• [Scene script records]
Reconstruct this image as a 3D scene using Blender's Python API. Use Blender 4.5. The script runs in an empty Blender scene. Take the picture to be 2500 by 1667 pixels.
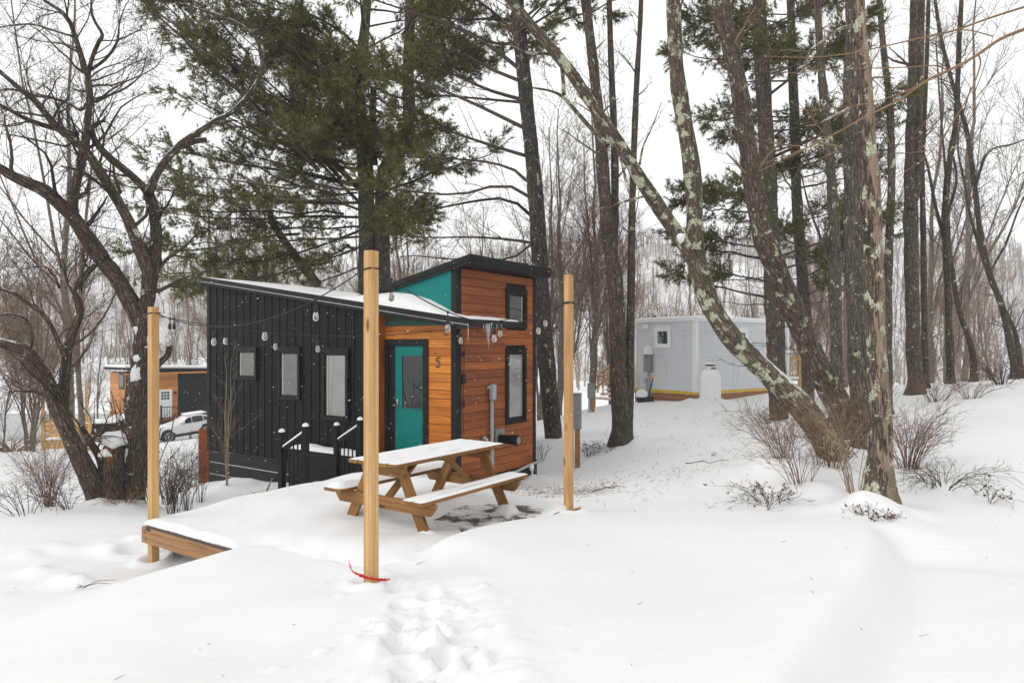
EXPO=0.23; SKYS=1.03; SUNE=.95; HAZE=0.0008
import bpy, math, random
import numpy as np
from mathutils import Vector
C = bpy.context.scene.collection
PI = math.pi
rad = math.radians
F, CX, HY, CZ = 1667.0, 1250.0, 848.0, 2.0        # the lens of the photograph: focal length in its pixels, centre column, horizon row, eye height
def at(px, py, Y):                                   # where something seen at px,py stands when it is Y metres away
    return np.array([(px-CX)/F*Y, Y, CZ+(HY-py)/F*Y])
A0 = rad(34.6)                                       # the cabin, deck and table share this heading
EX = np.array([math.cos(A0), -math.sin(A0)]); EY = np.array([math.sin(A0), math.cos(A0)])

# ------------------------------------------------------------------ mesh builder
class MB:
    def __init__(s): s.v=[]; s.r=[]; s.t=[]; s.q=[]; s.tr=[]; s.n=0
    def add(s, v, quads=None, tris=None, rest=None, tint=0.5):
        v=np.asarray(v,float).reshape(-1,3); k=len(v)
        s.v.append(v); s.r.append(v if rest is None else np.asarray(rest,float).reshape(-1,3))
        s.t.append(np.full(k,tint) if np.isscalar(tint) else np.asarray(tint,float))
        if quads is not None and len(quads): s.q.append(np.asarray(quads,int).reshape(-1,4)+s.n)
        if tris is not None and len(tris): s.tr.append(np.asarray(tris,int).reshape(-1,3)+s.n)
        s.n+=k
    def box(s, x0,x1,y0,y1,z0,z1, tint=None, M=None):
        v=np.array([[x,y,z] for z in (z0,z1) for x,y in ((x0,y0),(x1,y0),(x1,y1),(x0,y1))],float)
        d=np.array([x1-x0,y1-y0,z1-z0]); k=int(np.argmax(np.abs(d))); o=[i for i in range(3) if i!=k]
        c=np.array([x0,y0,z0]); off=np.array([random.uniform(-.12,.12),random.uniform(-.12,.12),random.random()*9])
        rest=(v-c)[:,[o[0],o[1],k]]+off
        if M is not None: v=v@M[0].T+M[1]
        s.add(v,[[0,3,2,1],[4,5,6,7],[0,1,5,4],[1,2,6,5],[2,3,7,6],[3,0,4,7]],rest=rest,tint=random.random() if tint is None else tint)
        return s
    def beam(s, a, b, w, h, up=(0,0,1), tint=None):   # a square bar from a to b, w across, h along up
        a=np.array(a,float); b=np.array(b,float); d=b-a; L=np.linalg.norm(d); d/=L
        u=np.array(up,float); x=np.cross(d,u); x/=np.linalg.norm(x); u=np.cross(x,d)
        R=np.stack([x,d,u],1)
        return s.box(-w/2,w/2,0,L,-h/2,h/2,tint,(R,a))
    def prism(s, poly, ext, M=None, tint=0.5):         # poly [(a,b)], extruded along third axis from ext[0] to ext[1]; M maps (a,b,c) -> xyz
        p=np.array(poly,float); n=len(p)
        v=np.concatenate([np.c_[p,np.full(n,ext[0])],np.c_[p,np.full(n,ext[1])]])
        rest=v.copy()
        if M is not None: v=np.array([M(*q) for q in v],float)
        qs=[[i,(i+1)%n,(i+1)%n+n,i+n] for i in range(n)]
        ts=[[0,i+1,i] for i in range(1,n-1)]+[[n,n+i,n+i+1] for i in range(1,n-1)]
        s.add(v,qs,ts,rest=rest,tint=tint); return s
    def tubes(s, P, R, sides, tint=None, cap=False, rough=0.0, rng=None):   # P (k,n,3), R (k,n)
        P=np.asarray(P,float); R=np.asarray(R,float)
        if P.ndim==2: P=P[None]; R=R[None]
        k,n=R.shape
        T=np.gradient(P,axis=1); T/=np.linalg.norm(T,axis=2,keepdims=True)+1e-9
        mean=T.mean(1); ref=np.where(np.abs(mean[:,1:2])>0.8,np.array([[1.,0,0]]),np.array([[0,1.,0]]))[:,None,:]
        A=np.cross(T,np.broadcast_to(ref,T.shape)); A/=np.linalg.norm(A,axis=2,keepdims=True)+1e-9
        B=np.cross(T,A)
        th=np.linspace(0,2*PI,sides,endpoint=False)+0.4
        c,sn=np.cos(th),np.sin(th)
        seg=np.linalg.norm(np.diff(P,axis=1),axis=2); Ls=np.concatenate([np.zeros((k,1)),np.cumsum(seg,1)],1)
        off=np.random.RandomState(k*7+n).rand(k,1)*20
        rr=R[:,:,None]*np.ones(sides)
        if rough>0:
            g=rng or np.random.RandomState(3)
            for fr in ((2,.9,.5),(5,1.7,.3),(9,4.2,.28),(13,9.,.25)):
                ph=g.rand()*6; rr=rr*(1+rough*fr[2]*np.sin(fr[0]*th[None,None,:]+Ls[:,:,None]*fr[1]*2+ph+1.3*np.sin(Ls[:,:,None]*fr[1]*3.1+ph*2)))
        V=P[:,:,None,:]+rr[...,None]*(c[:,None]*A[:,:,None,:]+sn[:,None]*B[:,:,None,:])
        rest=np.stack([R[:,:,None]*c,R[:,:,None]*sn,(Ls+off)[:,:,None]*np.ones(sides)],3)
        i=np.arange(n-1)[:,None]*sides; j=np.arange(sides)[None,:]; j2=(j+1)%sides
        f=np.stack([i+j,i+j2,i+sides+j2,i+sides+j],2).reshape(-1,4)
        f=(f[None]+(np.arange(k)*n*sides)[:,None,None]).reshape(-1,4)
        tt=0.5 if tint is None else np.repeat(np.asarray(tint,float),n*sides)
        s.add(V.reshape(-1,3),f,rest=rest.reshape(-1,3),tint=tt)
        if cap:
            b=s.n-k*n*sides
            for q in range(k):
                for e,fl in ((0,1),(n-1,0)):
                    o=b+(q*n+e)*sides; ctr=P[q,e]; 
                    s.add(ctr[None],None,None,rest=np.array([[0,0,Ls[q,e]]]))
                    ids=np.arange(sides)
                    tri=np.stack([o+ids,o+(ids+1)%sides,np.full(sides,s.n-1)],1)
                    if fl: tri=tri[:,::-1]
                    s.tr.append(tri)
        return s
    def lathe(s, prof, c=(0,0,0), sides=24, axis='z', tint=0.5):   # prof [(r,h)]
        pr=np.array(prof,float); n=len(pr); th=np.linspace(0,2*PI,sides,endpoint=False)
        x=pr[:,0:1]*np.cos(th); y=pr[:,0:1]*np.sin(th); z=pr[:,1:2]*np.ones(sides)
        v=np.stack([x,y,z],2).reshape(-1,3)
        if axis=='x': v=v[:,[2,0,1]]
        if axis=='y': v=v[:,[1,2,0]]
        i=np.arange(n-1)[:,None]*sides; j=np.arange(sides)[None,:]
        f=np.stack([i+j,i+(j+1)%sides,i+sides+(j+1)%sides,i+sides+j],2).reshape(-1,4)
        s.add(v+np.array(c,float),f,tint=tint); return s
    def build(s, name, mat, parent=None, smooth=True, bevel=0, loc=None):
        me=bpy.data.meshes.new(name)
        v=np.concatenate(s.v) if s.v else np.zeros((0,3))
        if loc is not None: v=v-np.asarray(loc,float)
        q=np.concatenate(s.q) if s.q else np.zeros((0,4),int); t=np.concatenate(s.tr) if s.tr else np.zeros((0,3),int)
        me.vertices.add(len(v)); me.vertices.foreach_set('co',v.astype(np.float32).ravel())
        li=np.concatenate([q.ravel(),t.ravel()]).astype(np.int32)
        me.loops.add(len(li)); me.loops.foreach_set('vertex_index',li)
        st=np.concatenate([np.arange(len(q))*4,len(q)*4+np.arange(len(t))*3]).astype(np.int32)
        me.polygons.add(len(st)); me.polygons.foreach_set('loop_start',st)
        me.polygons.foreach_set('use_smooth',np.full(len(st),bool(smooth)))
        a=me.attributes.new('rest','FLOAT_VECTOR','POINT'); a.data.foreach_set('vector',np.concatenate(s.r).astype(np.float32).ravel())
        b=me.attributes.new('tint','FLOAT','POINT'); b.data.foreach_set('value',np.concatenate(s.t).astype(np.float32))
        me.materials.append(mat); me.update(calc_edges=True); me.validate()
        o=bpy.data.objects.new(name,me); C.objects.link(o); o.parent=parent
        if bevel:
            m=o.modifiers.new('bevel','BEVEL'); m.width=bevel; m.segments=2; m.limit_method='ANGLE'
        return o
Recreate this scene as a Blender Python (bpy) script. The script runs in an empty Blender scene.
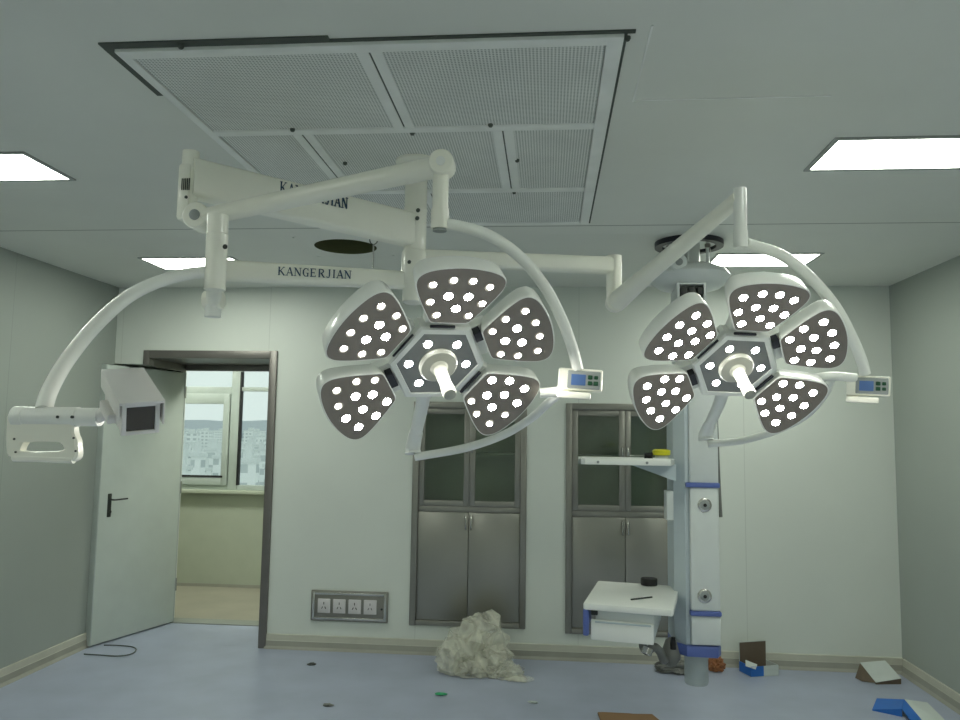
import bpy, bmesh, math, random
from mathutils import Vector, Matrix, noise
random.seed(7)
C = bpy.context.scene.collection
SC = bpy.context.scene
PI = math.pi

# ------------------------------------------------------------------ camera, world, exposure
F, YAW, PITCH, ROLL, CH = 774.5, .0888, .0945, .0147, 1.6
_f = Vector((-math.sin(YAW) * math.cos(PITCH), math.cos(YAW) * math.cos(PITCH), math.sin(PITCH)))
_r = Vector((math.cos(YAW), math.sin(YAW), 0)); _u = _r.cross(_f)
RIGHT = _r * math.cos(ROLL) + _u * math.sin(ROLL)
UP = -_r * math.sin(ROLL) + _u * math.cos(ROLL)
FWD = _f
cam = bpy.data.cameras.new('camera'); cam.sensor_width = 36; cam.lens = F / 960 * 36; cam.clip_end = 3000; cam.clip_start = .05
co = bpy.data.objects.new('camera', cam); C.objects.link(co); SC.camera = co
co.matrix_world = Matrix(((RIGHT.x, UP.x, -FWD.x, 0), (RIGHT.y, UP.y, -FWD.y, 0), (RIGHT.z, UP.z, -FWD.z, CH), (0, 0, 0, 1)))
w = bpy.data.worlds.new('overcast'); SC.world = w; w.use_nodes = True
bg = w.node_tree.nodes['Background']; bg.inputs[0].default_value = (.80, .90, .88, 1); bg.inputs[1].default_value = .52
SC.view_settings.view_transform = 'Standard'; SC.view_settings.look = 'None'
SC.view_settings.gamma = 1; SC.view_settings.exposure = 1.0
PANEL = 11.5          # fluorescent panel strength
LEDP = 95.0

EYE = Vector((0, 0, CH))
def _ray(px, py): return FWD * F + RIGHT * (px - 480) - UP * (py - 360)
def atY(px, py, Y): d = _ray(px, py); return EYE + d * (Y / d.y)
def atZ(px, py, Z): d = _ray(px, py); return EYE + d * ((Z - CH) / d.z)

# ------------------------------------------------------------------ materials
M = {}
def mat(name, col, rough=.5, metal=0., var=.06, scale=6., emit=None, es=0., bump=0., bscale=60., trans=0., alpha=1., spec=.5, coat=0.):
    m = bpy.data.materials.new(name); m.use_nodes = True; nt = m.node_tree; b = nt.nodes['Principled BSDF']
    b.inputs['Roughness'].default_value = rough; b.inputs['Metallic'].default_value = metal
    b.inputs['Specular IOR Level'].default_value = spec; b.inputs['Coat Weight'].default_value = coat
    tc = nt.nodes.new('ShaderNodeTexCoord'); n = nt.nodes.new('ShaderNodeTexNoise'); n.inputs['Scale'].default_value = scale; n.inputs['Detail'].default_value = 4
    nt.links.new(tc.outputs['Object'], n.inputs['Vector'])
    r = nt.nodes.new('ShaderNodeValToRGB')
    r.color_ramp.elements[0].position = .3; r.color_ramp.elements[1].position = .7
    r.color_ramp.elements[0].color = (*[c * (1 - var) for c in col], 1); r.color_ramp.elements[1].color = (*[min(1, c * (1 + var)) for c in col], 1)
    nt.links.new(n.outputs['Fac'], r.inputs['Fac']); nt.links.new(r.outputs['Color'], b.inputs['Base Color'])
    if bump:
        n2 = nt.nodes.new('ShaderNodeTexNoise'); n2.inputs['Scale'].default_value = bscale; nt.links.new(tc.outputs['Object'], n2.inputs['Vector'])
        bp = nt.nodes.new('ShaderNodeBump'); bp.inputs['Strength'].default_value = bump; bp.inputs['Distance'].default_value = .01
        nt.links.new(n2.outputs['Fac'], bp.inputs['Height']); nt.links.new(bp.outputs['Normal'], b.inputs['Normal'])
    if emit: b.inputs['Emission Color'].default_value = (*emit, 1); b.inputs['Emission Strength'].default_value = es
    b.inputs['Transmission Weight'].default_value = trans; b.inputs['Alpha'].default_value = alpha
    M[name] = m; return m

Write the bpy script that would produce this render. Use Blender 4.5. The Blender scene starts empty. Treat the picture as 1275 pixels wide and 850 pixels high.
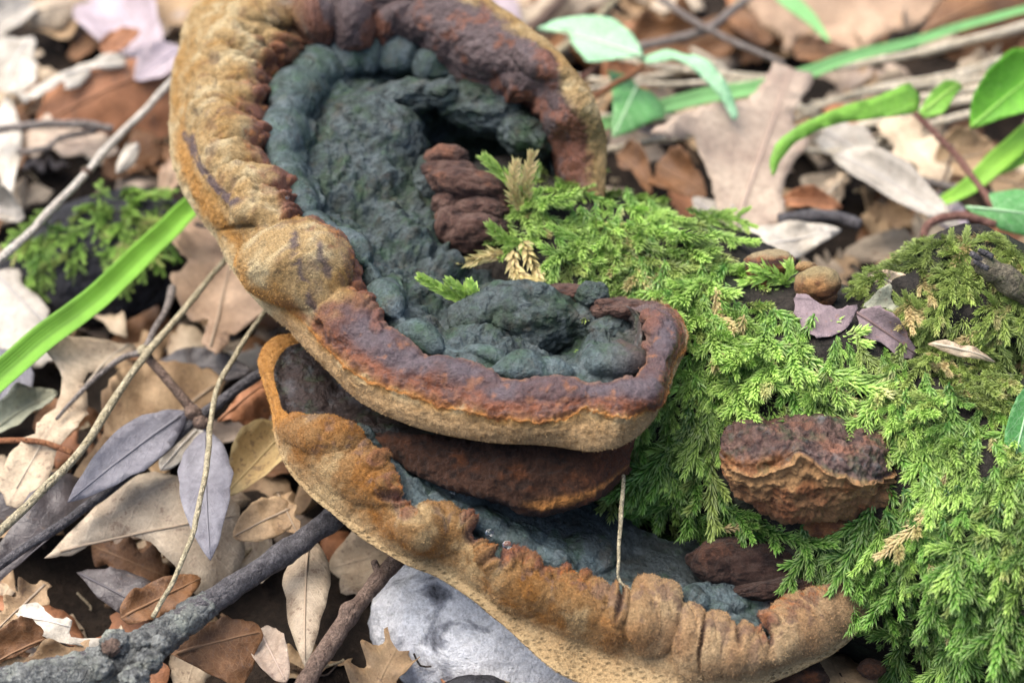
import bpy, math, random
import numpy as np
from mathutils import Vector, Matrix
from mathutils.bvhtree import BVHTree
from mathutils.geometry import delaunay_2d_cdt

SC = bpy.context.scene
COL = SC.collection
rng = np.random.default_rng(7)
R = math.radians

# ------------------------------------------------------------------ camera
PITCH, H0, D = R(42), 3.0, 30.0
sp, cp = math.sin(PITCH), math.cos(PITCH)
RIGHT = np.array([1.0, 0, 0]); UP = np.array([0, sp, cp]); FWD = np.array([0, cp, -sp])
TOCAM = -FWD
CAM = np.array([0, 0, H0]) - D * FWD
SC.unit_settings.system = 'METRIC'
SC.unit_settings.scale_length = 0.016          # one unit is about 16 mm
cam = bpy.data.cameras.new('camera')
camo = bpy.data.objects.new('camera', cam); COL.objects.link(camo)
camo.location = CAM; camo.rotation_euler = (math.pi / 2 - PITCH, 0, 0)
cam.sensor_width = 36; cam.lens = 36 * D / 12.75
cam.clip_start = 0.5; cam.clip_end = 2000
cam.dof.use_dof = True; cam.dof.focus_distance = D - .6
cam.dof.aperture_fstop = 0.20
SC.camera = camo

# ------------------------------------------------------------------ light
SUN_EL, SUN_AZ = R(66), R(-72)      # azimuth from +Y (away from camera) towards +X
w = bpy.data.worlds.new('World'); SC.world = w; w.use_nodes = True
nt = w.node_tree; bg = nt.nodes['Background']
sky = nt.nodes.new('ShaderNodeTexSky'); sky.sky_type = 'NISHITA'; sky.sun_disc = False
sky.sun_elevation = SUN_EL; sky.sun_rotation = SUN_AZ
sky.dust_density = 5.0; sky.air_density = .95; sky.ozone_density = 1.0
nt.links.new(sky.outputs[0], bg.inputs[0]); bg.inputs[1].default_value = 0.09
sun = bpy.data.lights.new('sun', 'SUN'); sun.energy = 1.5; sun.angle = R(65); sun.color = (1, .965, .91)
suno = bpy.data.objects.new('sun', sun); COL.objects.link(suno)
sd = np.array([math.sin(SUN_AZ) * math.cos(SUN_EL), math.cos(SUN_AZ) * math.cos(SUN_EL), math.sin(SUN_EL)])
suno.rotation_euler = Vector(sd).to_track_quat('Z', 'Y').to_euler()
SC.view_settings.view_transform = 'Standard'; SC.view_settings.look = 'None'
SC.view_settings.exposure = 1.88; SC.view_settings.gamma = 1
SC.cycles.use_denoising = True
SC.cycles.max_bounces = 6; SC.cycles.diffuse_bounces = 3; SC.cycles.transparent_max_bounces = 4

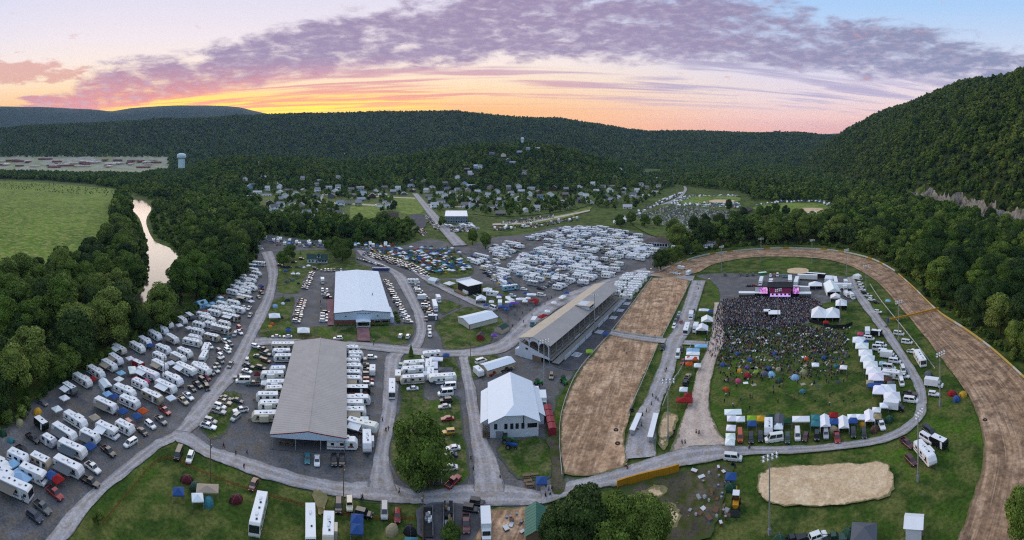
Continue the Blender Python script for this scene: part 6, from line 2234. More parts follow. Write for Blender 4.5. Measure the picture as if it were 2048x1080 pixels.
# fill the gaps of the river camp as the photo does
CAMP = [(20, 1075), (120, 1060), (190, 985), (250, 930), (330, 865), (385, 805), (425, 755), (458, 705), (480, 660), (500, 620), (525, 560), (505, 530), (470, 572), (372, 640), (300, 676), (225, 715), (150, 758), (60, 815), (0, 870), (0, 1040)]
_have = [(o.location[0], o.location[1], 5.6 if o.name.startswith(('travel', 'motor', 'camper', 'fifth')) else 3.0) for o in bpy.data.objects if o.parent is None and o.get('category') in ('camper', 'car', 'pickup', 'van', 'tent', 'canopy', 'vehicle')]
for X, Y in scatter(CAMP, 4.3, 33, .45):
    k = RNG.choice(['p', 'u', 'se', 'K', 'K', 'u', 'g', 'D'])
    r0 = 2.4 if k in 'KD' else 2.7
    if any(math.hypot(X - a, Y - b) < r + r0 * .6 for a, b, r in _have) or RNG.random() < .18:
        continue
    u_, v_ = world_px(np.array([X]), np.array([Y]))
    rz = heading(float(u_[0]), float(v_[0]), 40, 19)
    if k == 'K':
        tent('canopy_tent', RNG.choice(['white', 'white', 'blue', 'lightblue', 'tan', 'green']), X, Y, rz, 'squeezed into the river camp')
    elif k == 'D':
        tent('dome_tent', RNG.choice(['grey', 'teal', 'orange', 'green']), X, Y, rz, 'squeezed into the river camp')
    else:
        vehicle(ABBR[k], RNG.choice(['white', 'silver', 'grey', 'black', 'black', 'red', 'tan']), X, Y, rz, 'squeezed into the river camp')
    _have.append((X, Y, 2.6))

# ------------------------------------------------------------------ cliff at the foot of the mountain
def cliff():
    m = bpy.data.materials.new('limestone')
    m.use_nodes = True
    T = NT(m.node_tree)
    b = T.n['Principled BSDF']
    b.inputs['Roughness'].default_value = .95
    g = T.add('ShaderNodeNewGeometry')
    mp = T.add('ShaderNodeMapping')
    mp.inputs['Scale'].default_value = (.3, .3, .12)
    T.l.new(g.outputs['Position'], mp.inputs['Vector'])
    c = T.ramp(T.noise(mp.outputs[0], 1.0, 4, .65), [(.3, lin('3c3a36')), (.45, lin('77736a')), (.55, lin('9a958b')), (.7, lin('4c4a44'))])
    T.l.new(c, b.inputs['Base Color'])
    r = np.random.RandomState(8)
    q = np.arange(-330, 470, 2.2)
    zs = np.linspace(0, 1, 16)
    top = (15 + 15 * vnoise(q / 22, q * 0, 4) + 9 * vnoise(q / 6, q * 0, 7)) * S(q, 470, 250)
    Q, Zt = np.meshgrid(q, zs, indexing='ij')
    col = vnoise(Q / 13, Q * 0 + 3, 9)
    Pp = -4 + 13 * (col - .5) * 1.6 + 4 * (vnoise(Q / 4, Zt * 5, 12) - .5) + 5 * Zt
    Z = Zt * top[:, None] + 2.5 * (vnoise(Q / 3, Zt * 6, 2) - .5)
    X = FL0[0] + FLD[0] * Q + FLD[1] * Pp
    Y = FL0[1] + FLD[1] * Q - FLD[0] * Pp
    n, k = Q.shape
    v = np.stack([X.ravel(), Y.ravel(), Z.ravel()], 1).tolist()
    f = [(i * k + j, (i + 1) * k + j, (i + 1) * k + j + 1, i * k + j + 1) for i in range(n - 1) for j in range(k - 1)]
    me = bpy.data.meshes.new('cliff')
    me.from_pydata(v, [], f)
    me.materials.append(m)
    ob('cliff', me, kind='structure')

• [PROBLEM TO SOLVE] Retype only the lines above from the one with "Write the bpy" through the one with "R = math.radians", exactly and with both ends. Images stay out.

• [FULL ANSWER]
Write the bpy script that would produce this render. Use Blender 4.5. The Blender scene starts empty. Treat the picture as 1275 pixels wide and 850 pixels high.
import bpy, math, random
import numpy as np
from mathutils import Vector, Matrix
from mathutils.bvhtree import BVHTree
from mathutils.geometry import delaunay_2d_cdt

SC = bpy.context.scene
COL = SC.collection
rng = np.random.default_rng(7)
R = math.radians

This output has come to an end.